Jung insisted that context is everything. He was right about that. In an inter-connected reality, every “truth” must be understood within its particular set of circumstances. It is only with this appreciation that I dare approach what could be otherwise construed as an inflammatory and outrageous statement.
Jung writes in the Liber Primus of the Red Book (RB) that “it is good if you want this greatest evil with your whole heart” (p.254). When Jung was writing this the horrors of the First World War were raging through Europe. In a footnote a Nietzsche quote from “Thus spoke Zarathustra” sheds some light: “To redeem the past and to transform every ‘It was’ into a ‘I wanted it thus’ – that alone do I call redemption”.
Jung’s point is a call to claim ownership for the events in the world. War may be instigated by a handful of sociopaths, but if their war cries did not find resonance in the collective psyche, war would not happen. “War is over…if you want it”, John Lennon declared a few decades ago. Some may regard this comment as utopian or naive, I see it as congruent with Jung’s point.
A few years ago I lamented the Bush presidency in this country, when a friend pointed out that we the people have the kind of president we deserve. We did, whether we voted for him or not. Oh & on that note, John Lennon also said “If everyone demanded peace instead of another television set, then there ‘d be peace”.
As long as we don’t come to terms with destructive and “evil” tendencies within ourselves, as long as we choose to let these dragons slumber in the underworld of the unconscious, they will remain out of reach of our conscious awareness and therefore will NEED to be projected onto whoever lends himself to act out our rage, greed and will to power. These are archetypal affects, to deny that they are not in you, now that would be truly naive.
But war has not been so much on my mind lately. (It is still raging in various parts of the world, I know). Oil gushing into our ocean has preoccupied me. I cringe imagining the pain and suffering to wildlife. Make no mistake, I loudly demand that those responsible for the mess and mismanagement be held accountable and rightly so, I maintain. But is there not another side? Is not anyone who has ever owned a car or owned some stocks implicated in the rush for the black gold? I know, the notion of interconnectedness may suddenly not feel so cozy anymore. The subtler reality is that we are all responsible. We are participating in the killing of the earth. We are puncturing an artery in our mother’s body (thank you SVE13), her thick, dark life-blood turning into poison.
The alchemists gave oil a unique symbolic role. It is present at the beginning and end of life.

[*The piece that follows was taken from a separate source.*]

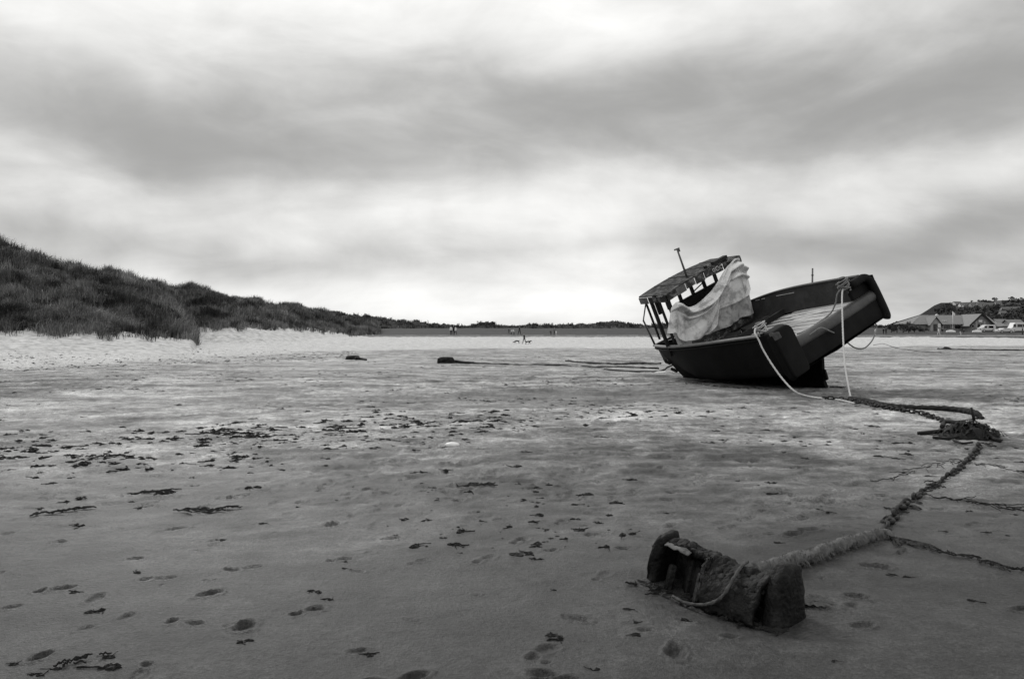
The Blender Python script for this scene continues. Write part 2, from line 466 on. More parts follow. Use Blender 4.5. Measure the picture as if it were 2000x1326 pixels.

Crude oil is an image of the primal chaos which at this time is still spouting uncontrollably forth.
Jung writes: “If you do not succeed in producing the greatest evil….you will never learn the violent deed and learn to overcome fighting what lies outside you…….If blood, fire and the cry of distress fill this world, then you will recognize yourself in your acts….May the frightfulness become so great that it can turn men’s eyes inward, so that their will no longer seeks the self in others but in themselves….You cannot learn this, it can only develop in you. You cannot will (italics mine) this, it takes the will from your hand and wills itself ” (RB, p.254).
The eternal paradox. The psychic demand to let a natural evolutionary development take place, to surrender and self-sacrifice (from the ego’s perspective) and yet to be active and participating citizens of this world. Your way of life is a political statement, John Lennon remarked.
James Hillman echoes similar ideas when he writes :“Today we need heroes of descent, not masters of denial, mentors of maturity who can carry sadness, who give love to aging, who show soul without irony or embarrassment”. All three voices conjured up here, deplore us to not only point fingers but accept our role in a divine drama, that indeed we are the world.
“But fundamentally you are terrified of yourself, and therefore you prefer to run to all others rather than to yourself”, Jung writes. The Hopi elders were quite right when they urged us: “You are the ones you were waiting for “.
We are the ones who need to claim the beauty and the terror. We are the beauty and the terror.